E' molto di moda, ultimamente, comunicare ai dipendenti i valori etici della propria azienda, la sua missione benefica per il mondo, l'orgoglio di farne parte.
C'è un piccolo equivoco di fondo.
Noi siamo qui come lavoratori.
L'azienda paga il nostro lavoro e noi, o almeno molti di noi, lo svolgiamo al meglio.
Con un orario da rispettare, con delle regole da seguire, con dei diritti tutelati non dall'azienda ma dalle leggi dello stato.
Non c'è etica in tutto ciò.
E' un rapporto contrattuale.
Punto.
Io lavoro e rendo 100.
Tu mi paghi 60.
Tu guadagni 40, che costituisce il reddito sacrosanto dell'impresa.

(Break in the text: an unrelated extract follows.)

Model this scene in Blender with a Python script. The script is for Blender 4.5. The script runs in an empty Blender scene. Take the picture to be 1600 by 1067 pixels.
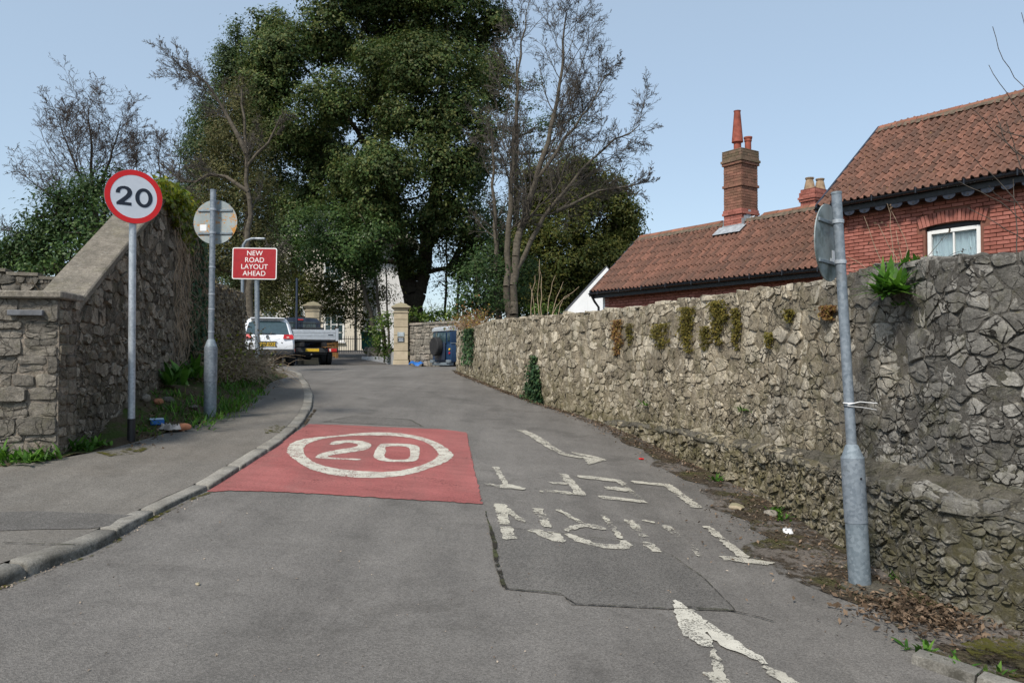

Il 60 che mi dai, me lo darebbe anche un'altra azienda.
Non è un credo, una religione o un ideale. E' "lavoro".
E non sono orgoglioso di lavorare per vivere. Ne ho la necessità.
Come mangiare e bere: non sono mai stato orgoglioso di mangiare o di bere.
A volte mangio cose buone a volte cose meno buone. La differenza è la qualità, non l'essenza.
Mi basta, quindi, che l'azienda sia in grado di garantirmi un dignitoso benessere economico e ambientale.
Sono orgoglioso, di tanto in tanto, di lavorare per permettere a me e ai miei cari di mangiare e vivere. E neanche troppo bene, in fin dei conti.
Quindi, per favore, non riempiamoci la bocca con i valori dell'azienda, con l'orgoglio del "brand" e altre cose come queste.
Sono parole vuote che sconfinano facilmente nel ridicolo.